The cracks in the foundation of their most important partnerships threatened to bring the whole thing down like the House of Usher. We spent months wondering if Tom Brady would retire, Rob Gronkowski would be traded, Bill Belichick would walk away. Hours before Sunday's opener, even, a report circulated that Gronkowski threatened to retire a few months back rather than be dealt. The offseason of misery refused to release its talons.

But then the opening whistle blew, the action finally returned to the field, and order was restored.

For 60 minutes on Sunday against a talented Texans team widely considered a Super Bowl contender, the Patriots proved that palace intrigue ceases to exist on a 100-yard patch of turf deep within the walls of said palace.

If Belichick still harbors resentment over being forced to trade quarterback Jimmy Garoppolo -- who took his first loss as a starter in Minnesota on Sunday -- it wasn't reflected in a clever game plan that took the team's biggest perceived weakness -- a lack of manpower at receiver -- and somehow turned it into a strength as Brady completed passes to eight different men.

If Brady frets about feeling appreciated and doubting if this is still worth it, those concerns dissipated as soon as he barked his first signal. He may have lacked midseason form, but he remained the best player on the field while making targets like fullback James Develin, wide receiver Phillip Dorsett, and running back Rex Burkhead viable weapons. He also had no problem getting his nose dirty, converting one first down on a QB sneak and standing in to complete passes in the face of an increasingly aggressive Texans pass rush as the game wore on.

After months of worrying if Gronk cared about anything other than vroom-vrooming, the tight end looked like his old dominating self. He scored the first touchdown of the season by overwhelming a fruitless double team at the pylon, and he caught a pair of rumbling passes on the seam -- with one ending in an uncharacteristic fumble -- that put him in monster truck mode. He finished the game defending the goal line on Houston's final Hail Mary.

Whatever issues plagued the central characters this spring -- and only the most fanboyish wall defenders deny they exist -- they're a Monday-through-Saturday concern.

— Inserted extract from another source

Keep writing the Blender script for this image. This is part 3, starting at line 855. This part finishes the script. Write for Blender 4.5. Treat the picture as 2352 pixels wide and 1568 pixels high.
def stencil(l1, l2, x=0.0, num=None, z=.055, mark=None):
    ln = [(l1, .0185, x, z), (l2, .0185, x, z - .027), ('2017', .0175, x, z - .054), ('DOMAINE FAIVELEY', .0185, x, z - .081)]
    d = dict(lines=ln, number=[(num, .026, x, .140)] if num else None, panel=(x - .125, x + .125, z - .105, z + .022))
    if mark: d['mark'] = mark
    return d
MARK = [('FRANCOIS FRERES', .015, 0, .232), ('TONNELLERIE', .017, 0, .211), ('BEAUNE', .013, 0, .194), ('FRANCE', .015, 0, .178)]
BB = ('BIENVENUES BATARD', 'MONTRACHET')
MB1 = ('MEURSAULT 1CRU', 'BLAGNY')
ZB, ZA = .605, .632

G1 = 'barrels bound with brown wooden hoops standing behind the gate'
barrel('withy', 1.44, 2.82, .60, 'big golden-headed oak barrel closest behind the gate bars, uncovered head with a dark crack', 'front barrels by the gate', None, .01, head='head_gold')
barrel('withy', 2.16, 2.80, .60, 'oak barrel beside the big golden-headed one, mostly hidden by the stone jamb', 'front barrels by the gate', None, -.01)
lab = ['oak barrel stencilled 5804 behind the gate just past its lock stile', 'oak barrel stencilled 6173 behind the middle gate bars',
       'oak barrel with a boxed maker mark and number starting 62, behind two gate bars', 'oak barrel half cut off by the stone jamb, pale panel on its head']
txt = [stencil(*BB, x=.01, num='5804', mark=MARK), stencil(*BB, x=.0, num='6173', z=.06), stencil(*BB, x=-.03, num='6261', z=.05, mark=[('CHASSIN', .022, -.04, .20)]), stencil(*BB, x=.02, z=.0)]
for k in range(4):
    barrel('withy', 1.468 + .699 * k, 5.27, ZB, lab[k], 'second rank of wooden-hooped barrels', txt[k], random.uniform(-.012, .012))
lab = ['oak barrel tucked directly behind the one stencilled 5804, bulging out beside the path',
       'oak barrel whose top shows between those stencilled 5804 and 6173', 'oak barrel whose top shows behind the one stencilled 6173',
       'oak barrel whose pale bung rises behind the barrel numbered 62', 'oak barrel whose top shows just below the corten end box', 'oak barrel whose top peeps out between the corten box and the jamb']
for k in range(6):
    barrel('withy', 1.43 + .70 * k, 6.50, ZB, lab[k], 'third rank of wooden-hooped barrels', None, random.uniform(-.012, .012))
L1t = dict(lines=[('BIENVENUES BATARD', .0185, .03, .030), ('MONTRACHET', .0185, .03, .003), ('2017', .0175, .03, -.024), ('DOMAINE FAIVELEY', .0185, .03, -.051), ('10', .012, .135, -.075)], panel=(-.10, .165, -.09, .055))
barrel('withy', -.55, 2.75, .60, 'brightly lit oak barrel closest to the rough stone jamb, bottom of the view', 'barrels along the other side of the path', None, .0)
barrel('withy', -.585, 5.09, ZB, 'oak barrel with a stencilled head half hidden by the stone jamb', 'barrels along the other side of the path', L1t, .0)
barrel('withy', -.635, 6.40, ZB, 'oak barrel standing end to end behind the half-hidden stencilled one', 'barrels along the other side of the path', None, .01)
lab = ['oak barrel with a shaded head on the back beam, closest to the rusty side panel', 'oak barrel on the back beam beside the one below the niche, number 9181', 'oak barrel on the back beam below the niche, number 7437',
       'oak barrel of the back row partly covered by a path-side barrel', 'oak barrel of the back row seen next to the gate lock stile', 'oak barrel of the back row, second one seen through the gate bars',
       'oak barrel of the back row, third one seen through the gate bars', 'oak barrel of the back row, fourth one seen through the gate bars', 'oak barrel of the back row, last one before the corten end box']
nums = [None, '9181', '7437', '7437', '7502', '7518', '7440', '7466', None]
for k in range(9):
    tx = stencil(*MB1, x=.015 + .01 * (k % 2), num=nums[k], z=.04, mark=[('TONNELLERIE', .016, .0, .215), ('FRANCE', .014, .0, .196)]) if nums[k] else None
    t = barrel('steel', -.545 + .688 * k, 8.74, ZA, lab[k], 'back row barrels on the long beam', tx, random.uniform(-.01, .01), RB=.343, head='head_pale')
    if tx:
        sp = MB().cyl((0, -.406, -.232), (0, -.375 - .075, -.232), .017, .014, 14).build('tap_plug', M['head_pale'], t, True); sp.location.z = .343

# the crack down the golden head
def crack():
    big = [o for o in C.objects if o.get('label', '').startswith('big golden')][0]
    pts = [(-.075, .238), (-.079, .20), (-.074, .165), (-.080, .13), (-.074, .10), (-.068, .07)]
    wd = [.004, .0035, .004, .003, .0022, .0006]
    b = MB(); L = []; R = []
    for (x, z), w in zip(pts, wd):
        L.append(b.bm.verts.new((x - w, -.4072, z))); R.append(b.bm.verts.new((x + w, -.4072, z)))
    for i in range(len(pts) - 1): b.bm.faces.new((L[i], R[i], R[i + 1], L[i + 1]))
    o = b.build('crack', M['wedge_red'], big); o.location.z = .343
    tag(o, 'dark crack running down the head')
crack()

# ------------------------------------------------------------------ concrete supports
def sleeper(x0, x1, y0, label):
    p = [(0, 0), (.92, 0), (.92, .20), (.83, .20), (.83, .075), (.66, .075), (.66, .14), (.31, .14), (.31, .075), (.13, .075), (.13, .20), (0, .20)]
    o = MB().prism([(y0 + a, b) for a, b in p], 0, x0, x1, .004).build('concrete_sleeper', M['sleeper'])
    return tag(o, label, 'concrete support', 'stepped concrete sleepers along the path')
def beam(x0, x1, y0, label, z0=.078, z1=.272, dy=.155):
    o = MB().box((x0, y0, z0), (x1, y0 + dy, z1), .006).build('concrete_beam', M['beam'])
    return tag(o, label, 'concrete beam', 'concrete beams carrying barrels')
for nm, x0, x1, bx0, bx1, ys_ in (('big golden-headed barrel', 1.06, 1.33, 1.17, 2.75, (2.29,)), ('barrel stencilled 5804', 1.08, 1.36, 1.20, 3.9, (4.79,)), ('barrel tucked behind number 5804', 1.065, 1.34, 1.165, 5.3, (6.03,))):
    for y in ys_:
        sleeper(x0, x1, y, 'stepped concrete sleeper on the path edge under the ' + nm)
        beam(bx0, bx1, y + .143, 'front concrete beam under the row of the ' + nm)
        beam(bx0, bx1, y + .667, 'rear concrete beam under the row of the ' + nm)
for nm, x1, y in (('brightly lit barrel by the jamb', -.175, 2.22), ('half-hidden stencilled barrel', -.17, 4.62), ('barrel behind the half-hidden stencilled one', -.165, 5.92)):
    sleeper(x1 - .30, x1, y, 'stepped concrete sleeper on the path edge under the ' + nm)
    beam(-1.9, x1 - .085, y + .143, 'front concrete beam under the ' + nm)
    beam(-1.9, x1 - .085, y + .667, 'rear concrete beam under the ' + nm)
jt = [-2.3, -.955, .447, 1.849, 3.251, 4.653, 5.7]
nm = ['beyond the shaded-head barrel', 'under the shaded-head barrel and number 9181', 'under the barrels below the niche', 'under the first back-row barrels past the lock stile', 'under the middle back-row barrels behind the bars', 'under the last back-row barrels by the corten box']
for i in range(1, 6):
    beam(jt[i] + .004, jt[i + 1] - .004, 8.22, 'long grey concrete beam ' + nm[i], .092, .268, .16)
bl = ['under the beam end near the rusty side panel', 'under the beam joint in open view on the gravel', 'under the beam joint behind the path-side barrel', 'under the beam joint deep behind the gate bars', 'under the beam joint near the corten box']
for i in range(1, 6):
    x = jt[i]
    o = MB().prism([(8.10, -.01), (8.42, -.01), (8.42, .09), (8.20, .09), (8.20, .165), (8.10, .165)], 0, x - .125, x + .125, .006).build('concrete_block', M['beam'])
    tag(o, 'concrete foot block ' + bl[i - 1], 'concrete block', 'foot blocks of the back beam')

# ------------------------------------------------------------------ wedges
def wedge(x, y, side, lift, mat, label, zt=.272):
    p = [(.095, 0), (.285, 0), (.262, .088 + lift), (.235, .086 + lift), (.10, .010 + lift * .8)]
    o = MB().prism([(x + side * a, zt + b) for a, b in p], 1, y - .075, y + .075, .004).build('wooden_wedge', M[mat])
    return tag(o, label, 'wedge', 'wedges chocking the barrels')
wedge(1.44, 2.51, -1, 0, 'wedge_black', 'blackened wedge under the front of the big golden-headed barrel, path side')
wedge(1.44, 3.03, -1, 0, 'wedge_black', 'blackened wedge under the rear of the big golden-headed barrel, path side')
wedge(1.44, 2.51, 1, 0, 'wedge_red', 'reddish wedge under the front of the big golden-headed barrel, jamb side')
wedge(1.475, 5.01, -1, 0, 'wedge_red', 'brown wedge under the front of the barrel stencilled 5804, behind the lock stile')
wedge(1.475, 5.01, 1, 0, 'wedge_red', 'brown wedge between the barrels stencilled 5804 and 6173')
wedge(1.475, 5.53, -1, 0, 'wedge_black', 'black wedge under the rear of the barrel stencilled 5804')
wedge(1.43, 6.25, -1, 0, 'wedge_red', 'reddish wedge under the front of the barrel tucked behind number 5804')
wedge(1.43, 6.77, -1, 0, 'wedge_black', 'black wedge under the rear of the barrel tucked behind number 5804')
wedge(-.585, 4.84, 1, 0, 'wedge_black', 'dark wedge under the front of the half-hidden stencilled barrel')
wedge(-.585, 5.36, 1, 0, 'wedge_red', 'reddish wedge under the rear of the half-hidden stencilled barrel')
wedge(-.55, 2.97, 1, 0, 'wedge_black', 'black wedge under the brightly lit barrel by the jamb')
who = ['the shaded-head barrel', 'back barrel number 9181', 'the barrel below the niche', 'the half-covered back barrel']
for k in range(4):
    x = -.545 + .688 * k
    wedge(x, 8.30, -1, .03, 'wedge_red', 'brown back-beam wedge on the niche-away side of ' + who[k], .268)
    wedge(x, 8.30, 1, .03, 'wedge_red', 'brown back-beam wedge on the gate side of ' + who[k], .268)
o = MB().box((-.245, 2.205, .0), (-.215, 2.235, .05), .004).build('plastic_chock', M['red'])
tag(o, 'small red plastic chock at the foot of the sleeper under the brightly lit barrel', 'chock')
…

On Sundays, none of it matters.

That's called compartmentalizing, and the Patriots do it better than anyone. In his heart of hearts, Belichick probably still wishes Garoppolo remained in the organization. Brady's questions about feeling appreciated didn't just magically disappear. There's now enough smoke around efforts to trade Gronk that it's hard to believe any lingering hard feelings aren't still smoldering at least a little.

Those are stories for the Inside Track, though, not the sports pages. It's football season, which means for three hours each week, the Patriots are a house united.